I liked your comments about 'losing one's individuality' in relationships; an old friend of mine Fritz Perls, once said: "Any relationship that causes two people to become one, only results in two half-people." Pretty much paraphrasing your point, methinks. Keep up the good work!
*** Thanks very much to Dr Gyggle for that. Does any blog in this world receive comments as philosophical as the ones you find here? SR.

Posted by: Dr Gyggle  | August 24, 2006 11:38 AM

amanda wrote...

'Well, it is only posh in the sense that certain parts of Liverpool claim to be posh, even though they are as common as muck really.
You know the sort of places… where residents keep fruit on the table when nobody is ill. Sheer pretentiousness.'

today i'm functioning or trying to on just 3 hrs sleep so forgive me if i take you the wrong way...but you are joking aren't you?? about there being no real posh parts of liverpool and you live in new brighton??? i live in formby very posh i assure you. though think i'm considered a bit of an interloper being that i originate from bootle via norris green...city centre - georgian quarter (yrs ago but loved it)
...yorkshire...finally moved up from crosby (quiet, semi posh cetainly no riff raff...so how is NB these days?)
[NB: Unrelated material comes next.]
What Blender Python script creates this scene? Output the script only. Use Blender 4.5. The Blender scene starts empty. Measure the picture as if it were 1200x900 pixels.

incidentally my mum is from st.helens and i have relatives from wigan. it was always like stepping back in time when i visited them but what used to make me laugh was that all these woolies who professed to hate scousers when asked where they were from when holidaying abroad would answer near liverpool...

REGAN REPLIED: Hi Amanda. Yes, I think I was joking at the time, I think. It was a long time ago I posted that one.
So you lived in Bootle, a fine LANCASHIRE town, as is Liverpool, as is Wigan, as is St Helens. Merseyside my arse! That artificial county council was abolished yonks ago - and quite right too.